■ What is asked
Give all the lines below again, exactly, with no pictures.

■ Data section

------------------------------------------------------------

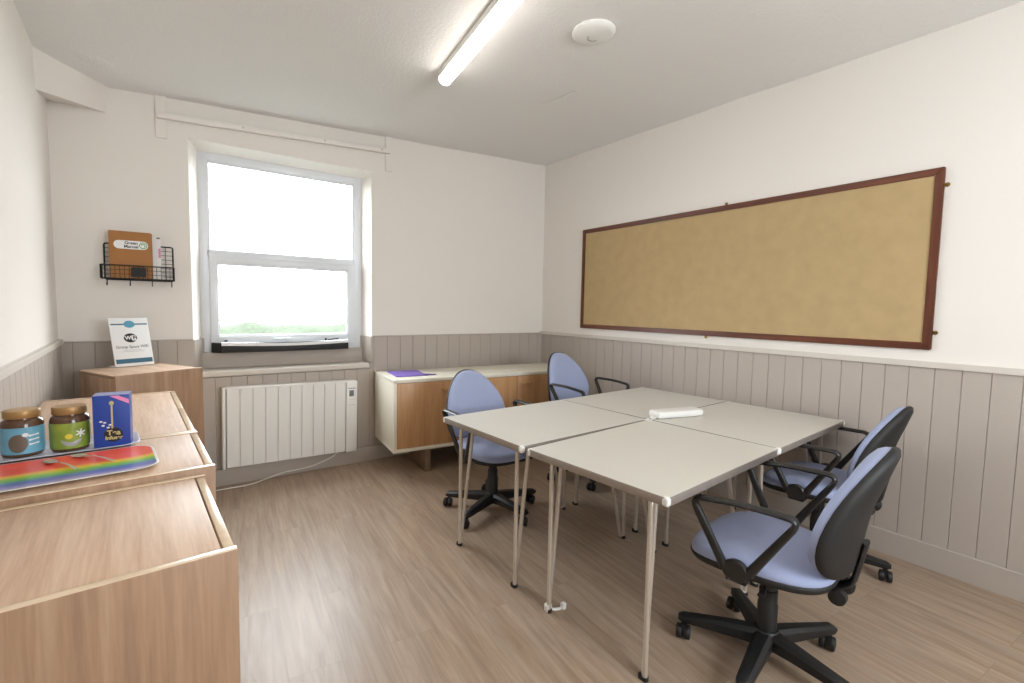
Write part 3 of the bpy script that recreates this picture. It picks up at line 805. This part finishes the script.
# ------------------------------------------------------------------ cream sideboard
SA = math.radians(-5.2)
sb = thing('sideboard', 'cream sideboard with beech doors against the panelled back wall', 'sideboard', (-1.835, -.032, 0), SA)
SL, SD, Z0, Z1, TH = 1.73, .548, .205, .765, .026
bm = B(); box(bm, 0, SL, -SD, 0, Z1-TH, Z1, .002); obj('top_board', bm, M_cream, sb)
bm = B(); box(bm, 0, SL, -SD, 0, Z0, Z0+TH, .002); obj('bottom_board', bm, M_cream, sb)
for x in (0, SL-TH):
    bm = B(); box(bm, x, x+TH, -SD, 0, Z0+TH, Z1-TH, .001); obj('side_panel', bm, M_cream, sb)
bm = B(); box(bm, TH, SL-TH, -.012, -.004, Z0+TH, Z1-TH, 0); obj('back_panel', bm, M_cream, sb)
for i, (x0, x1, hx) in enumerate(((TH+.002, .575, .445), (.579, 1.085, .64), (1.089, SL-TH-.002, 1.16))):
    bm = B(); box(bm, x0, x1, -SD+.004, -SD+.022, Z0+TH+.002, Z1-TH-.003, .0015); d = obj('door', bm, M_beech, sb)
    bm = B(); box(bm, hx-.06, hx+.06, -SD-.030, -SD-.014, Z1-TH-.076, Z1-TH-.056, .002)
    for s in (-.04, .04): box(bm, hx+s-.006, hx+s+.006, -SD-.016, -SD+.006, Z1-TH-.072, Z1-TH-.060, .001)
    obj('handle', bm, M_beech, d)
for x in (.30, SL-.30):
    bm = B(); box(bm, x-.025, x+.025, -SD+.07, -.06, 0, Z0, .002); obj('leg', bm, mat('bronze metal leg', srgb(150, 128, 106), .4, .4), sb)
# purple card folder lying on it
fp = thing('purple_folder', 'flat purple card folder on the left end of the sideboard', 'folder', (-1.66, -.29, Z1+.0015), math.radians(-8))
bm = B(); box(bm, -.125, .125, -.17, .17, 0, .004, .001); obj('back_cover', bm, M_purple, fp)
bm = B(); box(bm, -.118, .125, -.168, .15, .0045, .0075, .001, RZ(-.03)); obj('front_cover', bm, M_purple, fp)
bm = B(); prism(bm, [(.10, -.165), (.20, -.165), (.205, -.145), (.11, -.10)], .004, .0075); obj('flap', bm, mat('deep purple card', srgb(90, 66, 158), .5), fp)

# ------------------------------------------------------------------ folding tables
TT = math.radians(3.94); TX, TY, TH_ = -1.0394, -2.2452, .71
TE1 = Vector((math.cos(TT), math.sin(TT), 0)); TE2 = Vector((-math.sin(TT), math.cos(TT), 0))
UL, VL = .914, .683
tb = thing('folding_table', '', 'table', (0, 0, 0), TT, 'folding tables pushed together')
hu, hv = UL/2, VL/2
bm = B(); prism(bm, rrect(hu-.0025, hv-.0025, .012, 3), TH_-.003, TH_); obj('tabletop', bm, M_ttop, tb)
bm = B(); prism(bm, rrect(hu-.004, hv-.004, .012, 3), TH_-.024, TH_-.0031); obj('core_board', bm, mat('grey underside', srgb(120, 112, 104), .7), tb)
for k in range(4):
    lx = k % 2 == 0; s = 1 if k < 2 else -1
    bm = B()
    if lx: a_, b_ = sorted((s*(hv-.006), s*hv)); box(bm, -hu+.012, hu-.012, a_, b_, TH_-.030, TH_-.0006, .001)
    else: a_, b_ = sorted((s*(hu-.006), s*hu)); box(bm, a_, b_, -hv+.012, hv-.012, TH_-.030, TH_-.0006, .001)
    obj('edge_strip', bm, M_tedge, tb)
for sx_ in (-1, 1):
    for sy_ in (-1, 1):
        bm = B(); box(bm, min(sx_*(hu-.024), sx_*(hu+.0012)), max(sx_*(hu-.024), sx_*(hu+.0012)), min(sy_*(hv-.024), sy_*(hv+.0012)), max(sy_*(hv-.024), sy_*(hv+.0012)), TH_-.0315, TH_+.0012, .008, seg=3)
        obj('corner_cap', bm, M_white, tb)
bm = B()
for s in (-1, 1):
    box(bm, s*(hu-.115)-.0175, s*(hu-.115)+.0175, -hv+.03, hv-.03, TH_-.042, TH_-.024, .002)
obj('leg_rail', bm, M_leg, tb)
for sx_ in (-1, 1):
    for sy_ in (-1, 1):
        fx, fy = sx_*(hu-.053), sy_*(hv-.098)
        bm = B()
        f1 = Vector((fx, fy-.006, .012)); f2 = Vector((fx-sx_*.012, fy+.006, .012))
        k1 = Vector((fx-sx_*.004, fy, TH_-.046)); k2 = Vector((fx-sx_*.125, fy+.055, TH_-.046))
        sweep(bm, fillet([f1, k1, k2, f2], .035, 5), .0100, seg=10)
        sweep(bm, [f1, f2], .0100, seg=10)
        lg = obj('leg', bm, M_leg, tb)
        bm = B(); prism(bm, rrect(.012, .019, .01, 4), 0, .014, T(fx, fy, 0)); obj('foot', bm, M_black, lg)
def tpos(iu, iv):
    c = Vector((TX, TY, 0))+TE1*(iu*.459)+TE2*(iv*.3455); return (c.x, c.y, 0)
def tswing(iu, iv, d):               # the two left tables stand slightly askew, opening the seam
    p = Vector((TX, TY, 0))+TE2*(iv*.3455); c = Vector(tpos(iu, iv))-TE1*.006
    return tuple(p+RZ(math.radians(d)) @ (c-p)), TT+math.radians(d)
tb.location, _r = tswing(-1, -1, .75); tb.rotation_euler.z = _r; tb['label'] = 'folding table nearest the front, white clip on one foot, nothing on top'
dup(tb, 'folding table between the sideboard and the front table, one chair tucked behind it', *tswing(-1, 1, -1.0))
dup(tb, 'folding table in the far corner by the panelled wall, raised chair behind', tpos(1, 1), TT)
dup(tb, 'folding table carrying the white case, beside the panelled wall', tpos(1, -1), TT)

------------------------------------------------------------

■ The output
Write part 3 of the bpy script that recreates this picture. It picks up at line 805. This part finishes the script.
# ------------------------------------------------------------------ cream sideboard
SA = math.radians(-5.2)
sb = thing('sideboard', 'cream sideboard with beech doors against the panelled back wall', 'sideboard', (-1.835, -.032, 0), SA)
SL, SD, Z0, Z1, TH = 1.73, .548, .205, .765, .026
bm = B(); box(bm, 0, SL, -SD, 0, Z1-TH, Z1, .002); obj('top_board', bm, M_cream, sb)
bm = B(); box(bm, 0, SL, -SD, 0, Z0, Z0+TH, .002); obj('bottom_board', bm, M_cream, sb)
for x in (0, SL-TH):
    bm = B(); box(bm, x, x+TH, -SD, 0, Z0+TH, Z1-TH, .001); obj('side_panel', bm, M_cream, sb)
bm = B(); box(bm, TH, SL-TH, -.012, -.004, Z0+TH, Z1-TH, 0); obj('back_panel', bm, M_cream, sb)
for i, (x0, x1, hx) in enumerate(((TH+.002, .575, .445), (.579, 1.085, .64), (1.089, SL-TH-.002, 1.16))):
    bm = B(); box(bm, x0, x1, -SD+.004, -SD+.022, Z0+TH+.002, Z1-TH-.003, .0015); d = obj('door', bm, M_beech, sb)
    bm = B(); box(bm, hx-.06, hx+.06, -SD-.030, -SD-.014, Z1-TH-.076, Z1-TH-.056, .002)
    for s in (-.04, .04): box(bm, hx+s-.006, hx+s+.006, -SD-.016, -SD+.006, Z1-TH-.072, Z1-TH-.060, .001)
    obj('handle', bm, M_beech, d)
for x in (.30, SL-.30):
    bm = B(); box(bm, x-.025, x+.025, -SD+.07, -.06, 0, Z0, .002); obj('leg', bm, mat('bronze metal leg', srgb(150, 128, 106), .4, .4), sb)
# purple card folder lying on it
fp = thing('purple_folder', 'flat purple card folder on the left end of the sideboard', 'folder', (-1.66, -.29, Z1+.0015), math.radians(-8))
bm = B(); box(bm, -.125, .125, -.17, .17, 0, .004, .001); obj('back_cover', bm, M_purple, fp)
bm = B(); box(bm, -.118, .125, -.168, .15, .0045, .0075, .001, RZ(-.03)); obj('front_cover', bm, M_purple, fp)
bm = B(); prism(bm, [(.10, -.165), (.20, -.165), (.205, -.145), (.11, -.10)], .004, .0075); obj('flap', bm, mat('deep purple card', srgb(90, 66, 158), .5), fp)

# ------------------------------------------------------------------ folding tables
TT = math.radians(3.94); TX, TY, TH_ = -1.0394, -2.2452, .71
TE1 = Vector((math.cos(TT), math.sin(TT), 0)); TE2 = Vector((-math.sin(TT), math.cos(TT), 0))
UL, VL = .914, .683
tb = thing('folding_table', '', 'table', (0, 0, 0), TT, 'folding tables pushed together')
hu, hv = UL/2, VL/2
bm = B(); prism(bm, rrect(hu-.0025, hv-.0025, .012, 3), TH_-.003, TH_); obj('tabletop', bm, M_ttop, tb)
bm = B(); prism(bm, rrect(hu-.004, hv-.004, .012, 3), TH_-.024, TH_-.0031); obj('core_board', bm, mat('grey underside', srgb(120, 112, 104), .7), tb)
for k in range(4):
    lx = k % 2 == 0; s = 1 if k < 2 else -1
    bm = B()
    if lx: a_, b_ = sorted((s*(hv-.006), s*hv)); box(bm, -hu+.012, hu-.012, a_, b_, TH_-.030, TH_-.0006, .001)
    else: a_, b_ = sorted((s*(hu-.006), s*hu)); box(bm, a_, b_, -hv+.012, hv-.012, TH_-.030, TH_-.0006, .001)
    obj('edge_strip', bm, M_tedge, tb)
for sx_ in (-1, 1):
    for sy_ in (-1, 1):
        bm = B(); box(bm, min(sx_*(hu-.024), sx_*(hu+.0012)), max(sx_*(hu-.024), sx_*(hu+.0012)), min(sy_*(hv-.024), sy_*(hv+.0012)), max(sy_*(hv-.024), sy_*(hv+.0012)), TH_-.0315, TH_+.0012, .008, seg=3)
        obj('corner_cap', bm, M_white, tb)
bm = B()
for s in (-1, 1):
    box(bm, s*(hu-.115)-.0175, s*(hu-.115)+.0175, -hv+.03, hv-.03, TH_-.042, TH_-.024, .002)
obj('leg_rail', bm, M_leg, tb)
for sx_ in (-1, 1):
    for sy_ in (-1, 1):
        fx, fy = sx_*(hu-.053), sy_*(hv-.098)
        bm = B()
        f1 = Vector((fx, fy-.006, .012)); f2 = Vector((fx-sx_*.012, fy+.006, .012))
        k1 = Vector((fx-sx_*.004, fy, TH_-.046)); k2 = Vector((fx-sx_*.125, fy+.055, TH_-.046))
        sweep(bm, fillet([f1, k1, k2, f2], .035, 5), .0100, seg=10)
        sweep(bm, [f1, f2], .0100, seg=10)
        lg = obj('leg', bm, M_leg, tb)
        bm = B(); prism(bm, rrect(.012, .019, .01, 4), 0, .014, T(fx, fy, 0)); obj('foot', bm, M_black, lg)
def tpos(iu, iv):
    c = Vector((TX, TY, 0))+TE1*(iu*.459)+TE2*(iv*.3455); return (c.x, c.y, 0)
def tswing(iu, iv, d):               # the two left tables stand slightly askew, opening the seam
    p = Vector((TX, TY, 0))+TE2*(iv*.3455); c = Vector(tpos(iu, iv))-TE1*.006
    return tuple(p+RZ(math.radians(d)) @ (c-p)), TT+math.radians(d)
tb.location, _r = tswing(-1, -1, .75); tb.rotation_euler.z = _r; tb['label'] = 'folding table nearest the front, white clip on one foot, nothing on top'
dup(tb, 'folding table between the sideboard and the front table, one chair tucked behind it', *tswing(-1, 1, -1.0))
dup(tb, 'folding table in the far corner by the panelled wall, raised chair behind', tpos(1, 1), TT)
dup(tb, 'folding table carrying the white case, beside the panelled wall', tpos(1, -1), TT)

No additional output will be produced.